TASK BRIEF: Word for word, restate every line of the material.

SUPPLIED INFORMATION:
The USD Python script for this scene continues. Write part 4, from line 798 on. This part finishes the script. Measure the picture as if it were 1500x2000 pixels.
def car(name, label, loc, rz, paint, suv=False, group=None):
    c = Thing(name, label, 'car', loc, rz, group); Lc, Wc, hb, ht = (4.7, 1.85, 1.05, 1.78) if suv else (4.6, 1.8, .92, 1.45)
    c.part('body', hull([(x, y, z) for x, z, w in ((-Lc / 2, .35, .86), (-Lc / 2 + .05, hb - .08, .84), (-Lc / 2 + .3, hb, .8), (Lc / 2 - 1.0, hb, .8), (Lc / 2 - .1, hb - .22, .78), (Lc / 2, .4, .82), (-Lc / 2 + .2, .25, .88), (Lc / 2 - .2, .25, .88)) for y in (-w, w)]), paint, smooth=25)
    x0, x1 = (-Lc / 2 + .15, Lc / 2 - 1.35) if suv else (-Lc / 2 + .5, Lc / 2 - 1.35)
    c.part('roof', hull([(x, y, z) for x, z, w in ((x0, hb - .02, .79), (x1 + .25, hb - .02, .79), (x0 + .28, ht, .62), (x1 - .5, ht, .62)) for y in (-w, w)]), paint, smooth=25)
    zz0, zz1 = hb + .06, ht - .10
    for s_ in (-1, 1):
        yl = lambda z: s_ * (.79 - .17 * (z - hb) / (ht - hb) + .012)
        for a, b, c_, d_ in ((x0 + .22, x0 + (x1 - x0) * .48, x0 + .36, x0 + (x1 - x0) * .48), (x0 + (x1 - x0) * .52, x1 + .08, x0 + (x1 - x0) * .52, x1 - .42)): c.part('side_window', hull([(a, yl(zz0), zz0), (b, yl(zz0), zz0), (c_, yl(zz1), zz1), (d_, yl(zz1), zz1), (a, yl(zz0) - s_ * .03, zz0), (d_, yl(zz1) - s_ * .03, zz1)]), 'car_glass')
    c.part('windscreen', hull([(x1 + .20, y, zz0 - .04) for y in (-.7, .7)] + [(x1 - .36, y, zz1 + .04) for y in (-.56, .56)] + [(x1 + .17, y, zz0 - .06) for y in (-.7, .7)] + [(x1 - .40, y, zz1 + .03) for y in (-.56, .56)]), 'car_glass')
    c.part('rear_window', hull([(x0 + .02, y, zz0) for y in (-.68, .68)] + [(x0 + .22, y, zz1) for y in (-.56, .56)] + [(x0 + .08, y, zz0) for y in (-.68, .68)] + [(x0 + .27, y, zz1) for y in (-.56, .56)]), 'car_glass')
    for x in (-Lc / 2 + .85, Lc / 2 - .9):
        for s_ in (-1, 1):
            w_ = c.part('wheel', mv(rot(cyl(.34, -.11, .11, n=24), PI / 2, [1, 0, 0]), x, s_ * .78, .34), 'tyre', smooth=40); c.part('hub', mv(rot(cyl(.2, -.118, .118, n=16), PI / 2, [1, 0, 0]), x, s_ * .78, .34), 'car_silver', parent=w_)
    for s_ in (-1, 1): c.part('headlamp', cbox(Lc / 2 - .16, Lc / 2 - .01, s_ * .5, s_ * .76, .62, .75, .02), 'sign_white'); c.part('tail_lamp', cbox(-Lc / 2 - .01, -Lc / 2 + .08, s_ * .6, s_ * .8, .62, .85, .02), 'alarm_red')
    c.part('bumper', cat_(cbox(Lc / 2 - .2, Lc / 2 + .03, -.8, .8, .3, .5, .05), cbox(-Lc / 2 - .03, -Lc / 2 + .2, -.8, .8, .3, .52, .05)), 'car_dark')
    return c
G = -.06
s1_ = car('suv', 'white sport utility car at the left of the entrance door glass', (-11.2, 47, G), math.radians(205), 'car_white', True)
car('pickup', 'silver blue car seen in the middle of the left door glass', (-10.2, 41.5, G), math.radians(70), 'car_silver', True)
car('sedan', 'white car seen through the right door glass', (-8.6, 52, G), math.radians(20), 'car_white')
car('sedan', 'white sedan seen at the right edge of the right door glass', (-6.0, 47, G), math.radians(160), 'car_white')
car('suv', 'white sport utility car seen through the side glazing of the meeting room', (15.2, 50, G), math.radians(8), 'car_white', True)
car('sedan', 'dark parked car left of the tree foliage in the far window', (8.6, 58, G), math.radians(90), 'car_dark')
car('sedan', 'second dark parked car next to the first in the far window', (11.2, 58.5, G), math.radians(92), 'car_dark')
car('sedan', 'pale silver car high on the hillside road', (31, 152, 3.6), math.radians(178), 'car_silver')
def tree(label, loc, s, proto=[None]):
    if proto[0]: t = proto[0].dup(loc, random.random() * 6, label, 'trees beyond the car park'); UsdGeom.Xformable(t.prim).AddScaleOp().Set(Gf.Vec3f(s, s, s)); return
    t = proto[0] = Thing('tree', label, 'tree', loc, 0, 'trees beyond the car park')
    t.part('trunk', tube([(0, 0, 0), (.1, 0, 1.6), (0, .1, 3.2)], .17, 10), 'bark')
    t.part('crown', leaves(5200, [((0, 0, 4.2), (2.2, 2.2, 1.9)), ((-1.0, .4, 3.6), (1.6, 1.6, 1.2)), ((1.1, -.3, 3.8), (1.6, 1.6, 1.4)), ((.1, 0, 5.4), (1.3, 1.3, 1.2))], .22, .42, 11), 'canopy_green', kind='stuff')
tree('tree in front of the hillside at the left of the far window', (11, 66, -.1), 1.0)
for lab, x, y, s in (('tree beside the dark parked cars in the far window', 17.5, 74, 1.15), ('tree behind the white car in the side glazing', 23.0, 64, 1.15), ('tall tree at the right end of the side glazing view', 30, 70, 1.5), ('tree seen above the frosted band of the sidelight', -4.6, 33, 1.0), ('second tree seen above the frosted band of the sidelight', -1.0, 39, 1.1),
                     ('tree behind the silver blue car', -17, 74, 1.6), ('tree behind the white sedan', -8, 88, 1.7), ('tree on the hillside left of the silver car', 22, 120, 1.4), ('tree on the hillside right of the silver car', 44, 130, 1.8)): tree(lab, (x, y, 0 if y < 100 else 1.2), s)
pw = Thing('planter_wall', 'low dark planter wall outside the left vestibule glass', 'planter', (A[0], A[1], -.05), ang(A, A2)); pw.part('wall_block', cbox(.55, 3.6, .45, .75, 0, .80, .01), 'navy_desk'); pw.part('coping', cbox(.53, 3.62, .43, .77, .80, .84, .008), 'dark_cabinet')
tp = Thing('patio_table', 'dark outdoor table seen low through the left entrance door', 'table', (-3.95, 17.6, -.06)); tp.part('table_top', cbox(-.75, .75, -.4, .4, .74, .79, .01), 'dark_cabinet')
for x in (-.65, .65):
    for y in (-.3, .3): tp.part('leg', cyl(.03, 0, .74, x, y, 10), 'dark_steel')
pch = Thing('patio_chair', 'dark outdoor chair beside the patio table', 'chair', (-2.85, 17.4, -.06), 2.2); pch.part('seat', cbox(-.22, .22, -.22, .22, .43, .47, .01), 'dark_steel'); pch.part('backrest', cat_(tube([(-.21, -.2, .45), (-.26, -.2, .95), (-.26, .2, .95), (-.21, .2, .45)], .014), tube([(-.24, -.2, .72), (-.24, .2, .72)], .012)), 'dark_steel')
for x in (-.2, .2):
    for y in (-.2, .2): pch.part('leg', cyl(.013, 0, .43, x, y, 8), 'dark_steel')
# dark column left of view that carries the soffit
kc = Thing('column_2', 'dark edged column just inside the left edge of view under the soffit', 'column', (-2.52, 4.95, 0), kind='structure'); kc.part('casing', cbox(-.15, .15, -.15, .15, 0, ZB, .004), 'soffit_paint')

COMPLETE OUTPUT:
The USD Python script for this scene continues. Write part 4, from line 798 on. This part finishes the script. Measure the picture as if it were 1500x2000 pixels.
def car(name, label, loc, rz, paint, suv=False, group=None):
    c = Thing(name, label, 'car', loc, rz, group); Lc, Wc, hb, ht = (4.7, 1.85, 1.05, 1.78) if suv else (4.6, 1.8, .92, 1.45)
    c.part('body', hull([(x, y, z) for x, z, w in ((-Lc / 2, .35, .86), (-Lc / 2 + .05, hb - .08, .84), (-Lc / 2 + .3, hb, .8), (Lc / 2 - 1.0, hb, .8), (Lc / 2 - .1, hb - .22, .78), (Lc / 2, .4, .82), (-Lc / 2 + .2, .25, .88), (Lc / 2 - .2, .25, .88)) for y in (-w, w)]), paint, smooth=25)
    x0, x1 = (-Lc / 2 + .15, Lc / 2 - 1.35) if suv else (-Lc / 2 + .5, Lc / 2 - 1.35)
    c.part('roof', hull([(x, y, z) for x, z, w in ((x0, hb - .02, .79), (x1 + .25, hb - .02, .79), (x0 + .28, ht, .62), (x1 - .5, ht, .62)) for y in (-w, w)]), paint, smooth=25)
    zz0, zz1 = hb + .06, ht - .10
    for s_ in (-1, 1):
        yl = lambda z: s_ * (.79 - .17 * (z - hb) / (ht - hb) + .012)
        for a, b, c_, d_ in ((x0 + .22, x0 + (x1 - x0) * .48, x0 + .36, x0 + (x1 - x0) * .48), (x0 + (x1 - x0) * .52, x1 + .08, x0 + (x1 - x0) * .52, x1 - .42)): c.part('side_window', hull([(a, yl(zz0), zz0), (b, yl(zz0), zz0), (c_, yl(zz1), zz1), (d_, yl(zz1), zz1), (a, yl(zz0) - s_ * .03, zz0), (d_, yl(zz1) - s_ * .03, zz1)]), 'car_glass')
    c.part('windscreen', hull([(x1 + .20, y, zz0 - .04) for y in (-.7, .7)] + [(x1 - .36, y, zz1 + .04) for y in (-.56, .56)] + [(x1 + .17, y, zz0 - .06) for y in (-.7, .7)] + [(x1 - .40, y, zz1 + .03) for y in (-.56, .56)]), 'car_glass')
    c.part('rear_window', hull([(x0 + .02, y, zz0) for y in (-.68, .68)] + [(x0 + .22, y, zz1) for y in (-.56, .56)] + [(x0 + .08, y, zz0) for y in (-.68, .68)] + [(x0 + .27, y, zz1) for y in (-.56, .56)]), 'car_glass')
    for x in (-Lc / 2 + .85, Lc / 2 - .9):
        for s_ in (-1, 1):
            w_ = c.part('wheel', mv(rot(cyl(.34, -.11, .11, n=24), PI / 2, [1, 0, 0]), x, s_ * .78, .34), 'tyre', smooth=40); c.part('hub', mv(rot(cyl(.2, -.118, .118, n=16), PI / 2, [1, 0, 0]), x, s_ * .78, .34), 'car_silver', parent=w_)
    for s_ in (-1, 1): c.part('headlamp', cbox(Lc / 2 - .16, Lc / 2 - .01, s_ * .5, s_ * .76, .62, .75, .02), 'sign_white'); c.part('tail_lamp', cbox(-Lc / 2 - .01, -Lc / 2 + .08, s_ * .6, s_ * .8, .62, .85, .02), 'alarm_red')
    c.part('bumper', cat_(cbox(Lc / 2 - .2, Lc / 2 + .03, -.8, .8, .3, .5, .05), cbox(-Lc / 2 - .03, -Lc / 2 + .2, -.8, .8, .3, .52, .05)), 'car_dark')
    return c
G = -.06
s1_ = car('suv', 'white sport utility car at the left of the entrance door glass', (-11.2, 47, G), math.radians(205), 'car_white', True)
car('pickup', 'silver blue car seen in the middle of the left door glass', (-10.2, 41.5, G), math.radians(70), 'car_silver', True)
car('sedan', 'white car seen through the right door glass', (-8.6, 52, G), math.radians(20), 'car_white')
car('sedan', 'white sedan seen at the right edge of the right door glass', (-6.0, 47, G), math.radians(160), 'car_white')
car('suv', 'white sport utility car seen through the side glazing of the meeting room', (15.2, 50, G), math.radians(8), 'car_white', True)
car('sedan', 'dark parked car left of the tree foliage in the far window', (8.6, 58, G), math.radians(90), 'car_dark')
car('sedan', 'second dark parked car next to the first in the far window', (11.2, 58.5, G), math.radians(92), 'car_dark')
car('sedan', 'pale silver car high on the hillside road', (31, 152, 3.6), math.radians(178), 'car_silver')
def tree(label, loc, s, proto=[None]):
    if proto[0]: t = proto[0].dup(loc, random.random() * 6, label, 'trees beyond the car park'); UsdGeom.Xformable(t.prim).AddScaleOp().Set(Gf.Vec3f(s, s, s)); return
    t = proto[0] = Thing('tree', label, 'tree', loc, 0, 'trees beyond the car park')
    t.part('trunk', tube([(0, 0, 0), (.1, 0, 1.6), (0, .1, 3.2)], .17, 10), 'bark')
    t.part('crown', leaves(5200, [((0, 0, 4.2), (2.2, 2.2, 1.9)), ((-1.0, .4, 3.6), (1.6, 1.6, 1.2)), ((1.1, -.3, 3.8), (1.6, 1.6, 1.4)), ((.1, 0, 5.4), (1.3, 1.3, 1.2))], .22, .42, 11), 'canopy_green', kind='stuff')
tree('tree in front of the hillside at the left of the far window', (11, 66, -.1), 1.0)
for lab, x, y, s in (('tree beside the dark parked cars in the far window', 17.5, 74, 1.15), ('tree behind the white car in the side glazing', 23.0, 64, 1.15), ('tall tree at the right end of the side glazing view', 30, 70, 1.5), ('tree seen above the frosted band of the sidelight', -4.6, 33, 1.0), ('second tree seen above the frosted band of the sidelight', -1.0, 39, 1.1),
                     ('tree behind the silver blue car', -17, 74, 1.6), ('tree behind the white sedan', -8, 88, 1.7), ('tree on the hillside left of the silver car', 22, 120, 1.4), ('tree on the hillside right of the silver car', 44, 130, 1.8)): tree(lab, (x, y, 0 if y < 100 else 1.2), s)
pw = Thing('planter_wall', 'low dark planter wall outside the left vestibule glass', 'planter', (A[0], A[1], -.05), ang(A, A2)); pw.part('wall_block', cbox(.55, 3.6, .45, .75, 0, .80, .01), 'navy_desk'); pw.part('coping', cbox(.53, 3.62, .43, .77, .80, .84, .008), 'dark_cabinet')
tp = Thing('patio_table', 'dark outdoor table seen low through the left entrance door', 'table', (-3.95, 17.6, -.06)); tp.part('table_top', cbox(-.75, .75, -.4, .4, .74, .79, .01), 'dark_cabinet')
for x in (-.65, .65):
    for y in (-.3, .3): tp.part('leg', cyl(.03, 0, .74, x, y, 10), 'dark_steel')
pch = Thing('patio_chair', 'dark outdoor chair beside the patio table', 'chair', (-2.85, 17.4, -.06), 2.2); pch.part('seat', cbox(-.22, .22, -.22, .22, .43, .47, .01), 'dark_steel'); pch.part('backrest', cat_(tube([(-.21, -.2, .45), (-.26, -.2, .95), (-.26, .2, .95), (-.21, .2, .45)], .014), tube([(-.24, -.2, .72), (-.24, .2, .72)], .012)), 'dark_steel')
for x in (-.2, .2):
    for y in (-.2, .2): pch.part('leg', cyl(.013, 0, .43, x, y, 8), 'dark_steel')
# dark column left of view that carries the soffit
kc = Thing('column_2', 'dark edged column just inside the left edge of view under the soffit', 'column', (-2.52, 4.95, 0), kind='structure'); kc.part('casing', cbox(-.15, .15, -.15, .15, 0, ZB, .004), 'soffit_paint')